Problem details: Give back the whole listing exactly as shown.

Given information:
/---

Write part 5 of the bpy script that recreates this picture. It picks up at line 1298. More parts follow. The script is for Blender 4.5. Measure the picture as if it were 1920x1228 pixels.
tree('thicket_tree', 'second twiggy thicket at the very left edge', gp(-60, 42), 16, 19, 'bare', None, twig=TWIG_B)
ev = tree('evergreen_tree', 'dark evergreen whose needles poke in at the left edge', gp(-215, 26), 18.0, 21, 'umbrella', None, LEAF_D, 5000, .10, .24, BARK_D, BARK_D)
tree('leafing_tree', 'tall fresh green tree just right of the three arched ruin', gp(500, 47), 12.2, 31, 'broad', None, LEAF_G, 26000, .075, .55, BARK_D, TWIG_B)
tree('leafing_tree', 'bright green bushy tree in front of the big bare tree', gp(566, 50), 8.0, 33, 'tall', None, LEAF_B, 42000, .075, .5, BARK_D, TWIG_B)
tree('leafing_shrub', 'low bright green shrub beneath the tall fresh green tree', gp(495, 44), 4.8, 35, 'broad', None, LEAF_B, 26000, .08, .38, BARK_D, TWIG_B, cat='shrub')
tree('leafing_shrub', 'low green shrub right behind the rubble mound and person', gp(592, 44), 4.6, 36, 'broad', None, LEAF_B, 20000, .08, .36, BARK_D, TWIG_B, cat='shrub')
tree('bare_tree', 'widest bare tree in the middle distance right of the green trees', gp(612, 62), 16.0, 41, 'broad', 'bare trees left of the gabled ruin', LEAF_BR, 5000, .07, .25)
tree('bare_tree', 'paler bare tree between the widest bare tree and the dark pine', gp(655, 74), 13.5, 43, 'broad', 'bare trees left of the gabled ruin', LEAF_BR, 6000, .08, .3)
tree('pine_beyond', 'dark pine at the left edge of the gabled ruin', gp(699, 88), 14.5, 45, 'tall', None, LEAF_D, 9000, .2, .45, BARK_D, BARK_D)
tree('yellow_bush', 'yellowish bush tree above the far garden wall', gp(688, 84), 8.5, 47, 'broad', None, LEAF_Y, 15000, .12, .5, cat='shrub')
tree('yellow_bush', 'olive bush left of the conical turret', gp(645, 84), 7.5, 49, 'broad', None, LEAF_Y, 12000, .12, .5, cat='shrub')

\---

Full solution:
Write part 5 of the bpy script that recreates this picture. It picks up at line 1298. More parts follow. The script is for Blender 4.5. Measure the picture as if it were 1920x1228 pixels.
tree('thicket_tree', 'second twiggy thicket at the very left edge', gp(-60, 42), 16, 19, 'bare', None, twig=TWIG_B)
ev = tree('evergreen_tree', 'dark evergreen whose needles poke in at the left edge', gp(-215, 26), 18.0, 21, 'umbrella', None, LEAF_D, 5000, .10, .24, BARK_D, BARK_D)
tree('leafing_tree', 'tall fresh green tree just right of the three arched ruin', gp(500, 47), 12.2, 31, 'broad', None, LEAF_G, 26000, .075, .55, BARK_D, TWIG_B)
tree('leafing_tree', 'bright green bushy tree in front of the big bare tree', gp(566, 50), 8.0, 33, 'tall', None, LEAF_B, 42000, .075, .5, BARK_D, TWIG_B)
tree('leafing_shrub', 'low bright green shrub beneath the tall fresh green tree', gp(495, 44), 4.8, 35, 'broad', None, LEAF_B, 26000, .08, .38, BARK_D, TWIG_B, cat='shrub')
tree('leafing_shrub', 'low green shrub right behind the rubble mound and person', gp(592, 44), 4.6, 36, 'broad', None, LEAF_B, 20000, .08, .36, BARK_D, TWIG_B, cat='shrub')
tree('bare_tree', 'widest bare tree in the middle distance right of the green trees', gp(612, 62), 16.0, 41, 'broad', 'bare trees left of the gabled ruin', LEAF_BR, 5000, .07, .25)
tree('bare_tree', 'paler bare tree between the widest bare tree and the dark pine', gp(655, 74), 13.5, 43, 'broad', 'bare trees left of the gabled ruin', LEAF_BR, 6000, .08, .3)
tree('pine_beyond', 'dark pine at the left edge of the gabled ruin', gp(699, 88), 14.5, 45, 'tall', None, LEAF_D, 9000, .2, .45, BARK_D, BARK_D)
tree('yellow_bush', 'yellowish bush tree above the far garden wall', gp(688, 84), 8.5, 47, 'broad', None, LEAF_Y, 15000, .12, .5, cat='shrub')
tree('yellow_bush', 'olive bush left of the conical turret', gp(645, 84), 7.5, 49, 'broad', None, LEAF_Y, 12000, .12, .5, cat='shrub')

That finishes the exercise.